Concrètement, le projet de loi 3DS fait évoluer le dispositif : exit le calendrier qui était prévu alors que la loi SRU, votée en 2000, devait arriver à échéance en 2025. Les communes en retard devront tenter de rattraper leur retard sur des périodes triennales. Avec en outre la possibilité de signer un "contrat de mixité sociale", destiné à éviter un phénomène de ghettoïsation observé par le passé : afin de répondre à l'objectif fixé par la loi, certaines communes ont consacré l'intégralité de certains quartiers au logement social. Ce qui a notamment pu générer des problèmes de mixité de la carte scolaire a indiqué Olivier Becht (Agir ensemble).

Afin d'"assurer une répartition équilibrée et diversifiée de l’offre de logements" à Paris, Lyon et Marseille, les députés ont donc adopté un dispositif spécifique à ces trois villes par voie d'amendement. Dans les contrats de mixité sociale de ces communes, les objectifs de réalisation de logements sociaux seront fixés "au niveau de l'arrondissement". Toutefois, la procédure de carence ne pourra être "engagée que sur le seul fondement des résultats obtenus à l'échelle communale".

Environ 70 % de la population française est éligible à divers degrés pour occuper un logement social. Et le besoin se fait sentir : 2,2 millions de demandes sont en attente, faute de place. La pénurie se fait particulièrement criante en région Provence-Alpes-Côte d'Azur et en Île-de-France, où les délais peuvent atteindre 10 ans. "Si tout le monde respectait la loi, on aurait 600.000 logements sociaux de plus", a regretté Sylvia Pinel (Libertés et territoires), appelant à faire preuve de davantage de fermeté. Rappelant que des exemptions sont déjà prévues par le texte originel, l'ancienne ministre du Logement a jugé que tout amendement tendant à assouplir le dispositif était le signe de "résurgence d'égoïsmes locaux".

Des contraintes

A contrario, les députés de droite ont mis en avant les nombreuses contraintes pesant sur les communes concernées pour atteindre le seuil. Baisse de la dotation globale de fonctionnement, hausse du prix du foncier, baisse de la taxe foncière... La marge de manœuvre des communes s'est "considérablement réduite", a reconnu Olivier Becht. Et d'ajouter que certaines communes carencées ont "mal vécu les amendes" au vu des contraintes existantes.

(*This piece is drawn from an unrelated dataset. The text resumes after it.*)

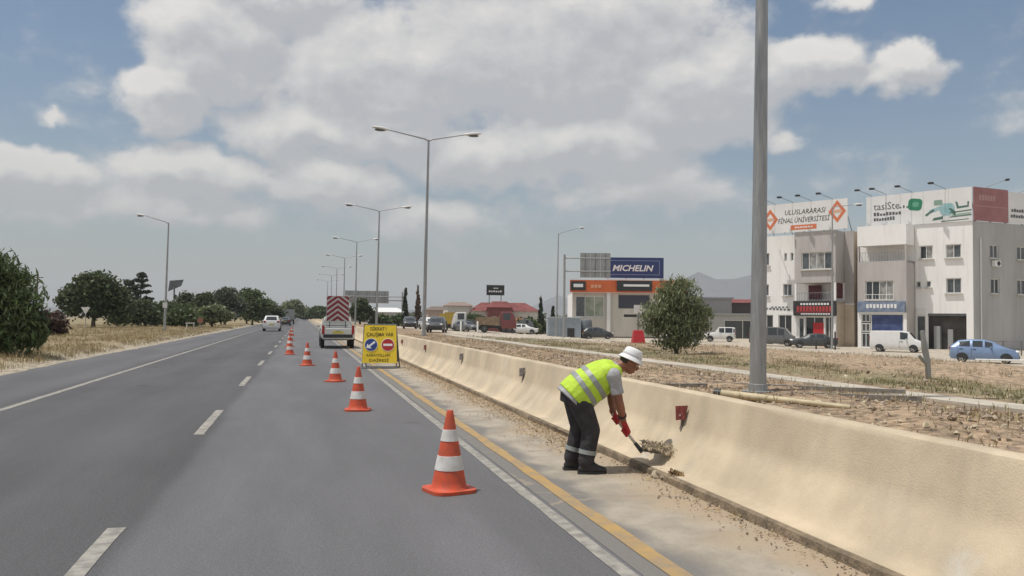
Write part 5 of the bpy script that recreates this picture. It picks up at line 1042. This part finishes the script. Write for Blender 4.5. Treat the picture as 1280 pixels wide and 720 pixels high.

"La loi SRU n'a pas eu que des effets heureux", a estimé Thibault Bazin (LR), qui a notamment pointé l'absence de mixité comme effet pervers du texte. Il a appelé à faire évoluer la loi, notamment pour prendre en compte les communes qui ont un fort taux d'inconstructibilité sur leur territoire. Une opinion partagée par Raphaël Schellenberger (LR), pour qui la hausse du prix du foncier, particulièrement du fait de la lutte contre l'artificialisation des sols, pousse certaines communes à devoir choisir entre faire du logement social ou de l'investissement public. 

Les députés ont finalement limité les effets de la loi SRU pour certaines communes présentant des "contraintes de constructibilité importantes" : elles auront droit à "une possibilité accrue d’adaptation du rythme de rattrapage de leur déficit en logement social". 

L'Assemblée nationale a également adopté, contre l'avis du rapporteur et du gouvernement, un amendement du député communiste Stéphane Peu qui interdit la vente de logements sociaux dans les communes qui font l'objet d'un arrêté de carence ou qui sont engagées dans un contrat de mixité sociale.